The tooling for that exists today in Linux, and it is fairly easy to use with podman etc.

K8s choices clouds that a little, but for vscode completions as an example, I have a pod, that systemd launches on request that starts it.

I have nginx receive the socket from systemd, and it communicates to llama.cpp through a socket on a shared volume. As nginx inherits the socket from systemd it does have internet access either.

If I need a new model I just download it to a shared volume.

Llama.cpp has now internet access at all, and is usable on an old 7700k + 1080ti.

People thinking that the k8s concept of a pod, with shared UTC, net, and IPC namespaces is all a pod can be confuses the issue.

The same unshare command that runc uses is very similar to how clone() drops the parent’s IPC etc…

I should probably spin up a blog on how to do this as I think it is the way forward even for long lived services.

The information is out there but scattered.

If it is something people would find useful please leave a comment.

This sounds very interesting to me. I'd read through that blog post, as I'm working on expanding my K8s skills - as you say knowledge is very scattered!

You are missing my point, maybe.

Plan9 had this by default in 1995, no third party tools required. You launch a program, it gets its own namespace, by default it is a child namespace of whatever namespace launched the program.

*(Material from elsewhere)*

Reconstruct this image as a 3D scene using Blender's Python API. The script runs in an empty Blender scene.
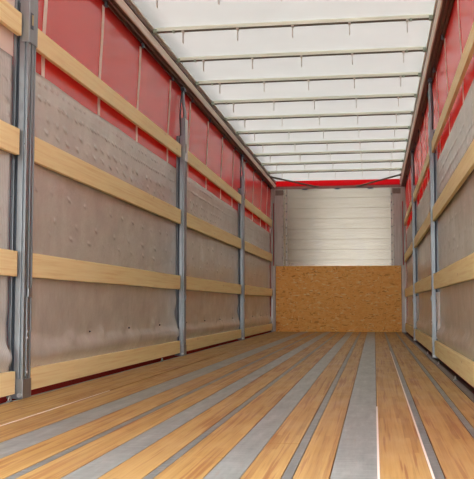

I should not have to read anything to have this. Operating systems should provide it by default. That is my point. We have settled for shitty operating systems because it’s easier (at first glance) to add stuff on top than it is to have an OS provide these things. It turns out this isn’t easier, and we’re just piling shit on top of shit because it seems like the easiest path forward.

Look how many lines of code are in Plan9 then look at how many lines of code are in Docker or Kubernetes. It is probably easier to write operating systems with features you desire than it is to write an application-level operating system like Kubernetes which provide those features on top of the operating system. And that is likely due to application-scope operating systems like Kubernetes needing to comply with the existing reality of the operating system they are running on, while an actual operating system which runs on hardware gets to define the reality that it provides to applications which run atop it.